Eine dritte Rolle sollte man sich nicht entgehen lassen: die des Übersetzers der Lektüre zurück ins eigene Leben. Das bringt freilich neue Fragen ins Licht, die sich unter Umständen in psychologischem Filigran verlieren. Ist es doch schon undurchschaubar genug, wie es geschieht – dass es das tut steht für mich außer Zweifel -, dass man beim schreibenden Rekapitulieren seiner Lektüre viel hinzu gewinnt. Es ist als ob man die en gros heraus gelöste Brocken der Lektüre nun kleiner klopfte, gar auflöste, um sie sich einzuverleiben. Ein Bild, aber es dürfte stimmen.

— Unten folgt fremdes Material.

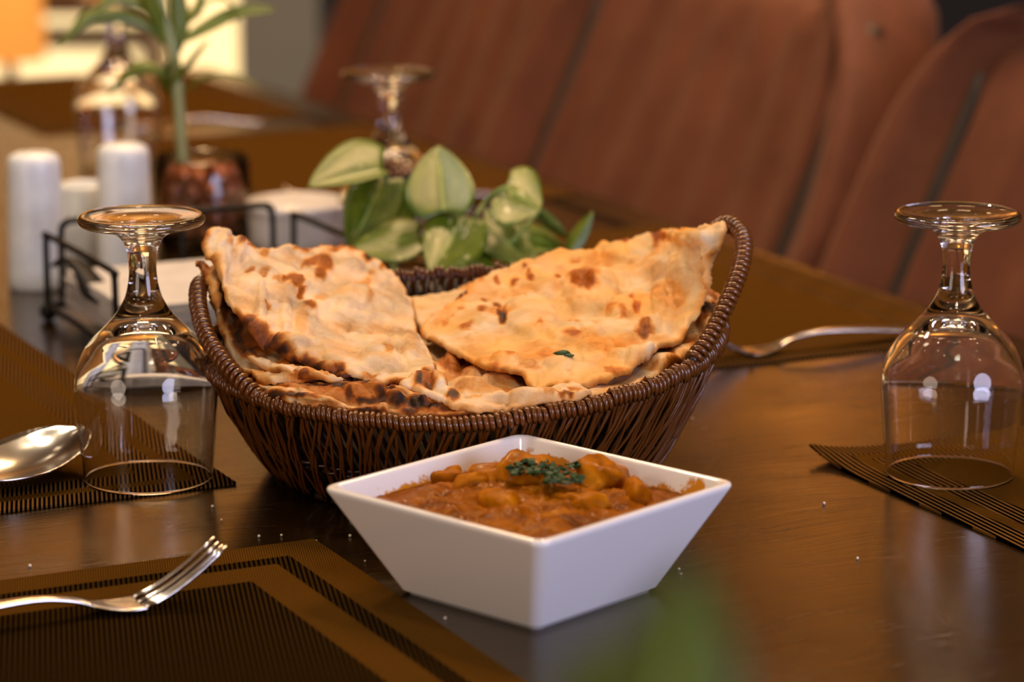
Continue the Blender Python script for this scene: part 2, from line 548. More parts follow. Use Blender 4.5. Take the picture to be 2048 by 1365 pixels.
# ------------------------------------------------------------------ placemats  (local x = v, local y = u)
def placemat(label, u0, u1, v0, v1, m, curl=None, group=None):
    c = UV((u0 + u1) / 2, (v0 + v1) / 2)
    L, Wd = v1 - v0, u1 - u0
    nx, ny = 24, 36
    vs, fs = [], []
    for lay in (0.0016, 0.0002):
        for j in range(ny + 1):
            for i in range(nx + 1):
                x, y = -L / 2 + L * i / nx, -Wd / 2 + Wd * j / ny
                z = lay
                if curl:
                    cx, cy, r, h = curl
                    d = math.hypot(x - cx * L / 2, y - cy * Wd / 2)
                    if d < r: z += h * (1 - d / r) ** 2
                vs.append((x, y, z))
    K = (nx + 1) * (ny + 1)
    for j in range(ny):
        for i in range(nx):
            a = j * (nx + 1) + i
            fs.append((a, a + 1, a + nx + 2, a + nx + 1))
            fs.append((K + a, K + a + nx + 1, K + a + nx + 2, K + a + 1))
    rim = [i for i in range(nx)] + [j * (nx + 1) + nx for j in range(ny)] + [ny * (nx + 1) + nx - i for i in range(nx)] + [(ny - j) * (nx + 1) for j in range(ny)]
    for q in range(len(rim)):
        a, b = rim[q], rim[(q + 1) % len(rim)]
        fs.append((a, K + a, K + b, b))
    o = mk('placemat', vs, fs, m, None, smooth=False)
    o.location = (c.x, c.y, TZ)
    o.rotation_euler = (0, 0, TA)
    tag(o, label, 'placemat', group)
    return o
MATL, MATW = 0.45, 0.27
c_front = PZ(628, 1084); c_left = PZ(473, 971); c_right = PZ(1618, 915)
fu, fv = c_front.dot(U), c_front.dot(V)
lu, lv = c_left.dot(U), c_left.dot(V)
ru, rv = c_right.dot(U), c_right.dot(V)
m_light = mat_mat('woven_mat_light_centre', MATW, MATL, (0.0165, 0.0085, 0.017), R_(17), False)
m_dark = mat_mat('woven_mat_dark_centre', MATW, MATL, (0.022, 0.0105, 0.0215), R_(17), True)
m_right = mat_mat('woven_mat_right_side', MATW, MATL, (0.0165, 0.0085, 0.017), R_(4), False, 0.0034)
placemat('dark ribbed woven placemat with a brown border in the front left corner', fu - MATL, fu, fv - MATW, fv, m_dark)
placemat('brown woven placemat with dark stripes under the left upturned glass', lu, lu + MATL, lv - MATW, lv, m_light)
placemat('brown woven placemat with a curled corner under the right upturned glass', ru - MATL, ru, rv, rv + MATW, m_right, (-1, 1, 0.05, 0.006))
PZm = PZ(1400, 742)
u2 = PZm.dot(U)
placemat('woven placemat under the fork right of the bread basket', u2, u2 + MATL, rv, rv + MATW, m_right)
placemat('dark woven placemat behind the pothos below the first brown chair', u2 + 0.60, u2 + 0.60 + MATL, rv, rv + MATW, m_right)
placemat('farthest dark woven placemat by the glowing shelf', u2 + 1.13, u2 + 1.13 + 0.38, 0.82, 0.82 + MATW, m_right)

# ------------------------------------------------------------------ goblets, upside down
def goblet_profile():
    outer = [(0.0346, 0.0), (0.0352, 0.008), (0.0365, 0.022), (0.0380, 0.042), (0.0380, 0.052), (0.0368, 0.061),
             (0.0330, 0.0705), (0.0285, 0.0768), (0.0235, 0.0818), (0.0190, 0.0864), (0.0153, 0.0907), (0.0120, 0.0957), (0.0095, 0.101),
             (0.0079, 0.108), (0.0073, 0.114), (0.0076, 0.121), (0.0086, 0.1265), (0.0115, 0.132), (0.0165, 0.1352), (0.0240, 0.1375),
             (0.0315, 0.1390), (0.0333, 0.1405), (0.0338, 0.1422), (0.0330, 0.1438), (0.0310, 0.1442), (0.0275, 0.1434),
             (0.0200, 0.1424), (0.0100, 0.1416), (0.0, 0.1413)]
    inner = [(0.0, 0.0852), (0.005, 0.0848), (0.010, 0.0833), (0.0165, 0.0800), (0.0225, 0.0758), (0.0275, 0.0705), (0.0318, 0.0648), (0.0352, 0.0580),
             (0.0367, 0.0505), (0.0367, 0.042), (0.0353, 0.022), (0.0340, 0.008), (0.0336, 0.0003)]
    return outer + inner
def densify(p, n=3):
    q = smooth_path([Vector((a, b, 0)) for a, b in p], n)
    return [(max(v.x, 0.0), v.y) for v in q]
def goblet(px, py, label, dz=0.0018, loc=None):
    p = PZ(px, py, dz) if loc is None else loc
    vs, fs = lathe_data([(a, b) for a, b in goblet_prof], 72, True)
    bm = bmesh.new()
    bv = [bm.verts.new(v) for v in vs]
    for f in fs: bm.faces.new([bv[i] for i in f])
    bmesh.ops.remove_doubles(bm, verts=bm.verts, dist=2e-6)
    bmesh.ops.dissolve_degenerate(bm, dist=1e-7, edges=bm.edges)
    o = bm_obj('wine_glass', bm, M['glass'])
    o.location = p
    tag(o, label, 'glass', None)
    return o
_pr = goblet_profile()
goblet_prof = densify(_pr[:29], 3) + densify(_pr[29:], 3)
goblet(297, 957, 'upturned clear stemmed glass left of the bread basket')
goblet(1899, 948, 'upturned clear stemmed glass at the right edge beside the fork')
g = UV(u2 + MATL - 0.055, rv + 0.03, 0.0018)
goblet(0, 0, 'upturned stemmed glass behind the variegated pothos leaves', loc=PZ(781, 535, 0.0018))
goblet(0, 0, 'farthest upturned stemmed glass, behind the tall green plant', loc=PZ(240, 322, 0.0018))

# ------------------------------------------------------------------ bowl and curry
BC = Vector((0.0083, 1.3555, TZ))
bowl = empty('curry_bowl', BC, R_(45 + 2.5), 'square white porcelain bowl with flared sides holding orange curry', 'bowl')
def rsq(h, r, n=6):            # rounded square, half side h, corner radius r
    out = []
    for q in range(4):
        cx, cy = [(1, 1), (-1, 1), (-1, -1), (1, -1)][q]
        for k in range(n + 1):
            a = math.pi / 2 * (q + k / n)
            out.append(((h - r) * cx + r * math.cos(a), (h - r) * cy + r * math.sin(a)))
    return out
HS = 0.0697                    # half side at the rim
rings = [(0.0405, 0.004, 0.0008), (0.0415, 0.005, 0.0), (0.0425, 0.006, 0.0022), (0.0445, 0.006, 0.0028), (HS - 0.0012, 0.0065, 0.0495), (HS - 0.0002, 0.007, 0.0515),
         (HS - 0.0006, 0.007, 0.0528), (HS - 0.0022, 0.0065, 0.0533), (HS - 0.0038, 0.006, 0.0530), (HS - 0.0050, 0.006, 0.0516), (0.0490, 0.006, 0.0130), (0.0450, 0.006, 0.0080), (0.040, 0.006, 0.0062)]
vs, fs = [], []
for h, r, z in rings:
    for x, y in rsq(h, r): vs.append((x, y, z))
K = 28
for a in range(len(rings) - 1):
    for k in range(K):
        k2 = (k + 1) % K
        fs.append((a * K + k, a * K + k2, (a + 1) * K + k2, (a + 1) * K + k))
fs.append(tuple(reversed(range(K))))
fs.append(tuple((len(rings) - 1) * K + k for k in range(K)))
bb = mk('bowl_body', vs, fs, M['bowl'], bowl)
bb.modifiers.new('even_normals', 'WEIGHTED_NORMAL').weight = 100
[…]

Und wenn es auch einen Verlust brächte? Liebe machen und danach darüber schreiben sind ja auch zwei verdammt unterschiedliche Paar Stiefel. Könnte es sein, dass die Reflexion die Lektüre verwässert, dass der Geist des Textes, den man in sich einrauschen ließ nun, zieht man ihn auf Flaschen, „umkippt“? Schreibend muss man einsortieren, in Kästchen zwängen, in das Korsett der eigenen Sprache zwängen, was bei der Lektüre wie die Landschaft am Zug vorbei strömte. Sicherlich, wenn die zwei Zeilen aus der Lexikoninhaltsangabe übrig bleiben, wenn das eigene Erleben mit dem Text nicht zum Zug kommt, dann: Buch ade.
Das ist natürlich schon minutiös erforscht; ich weiß davon leider fast nichts. Aber ich beharre: „begreifen, was ergreift“, sich Rechenschaft über die Leseerfahrungen, Leseerlebnisse zu geben, bringt mehr Gewinn als Schaden. Es gehört zum „richtigen“ Lesen dazu.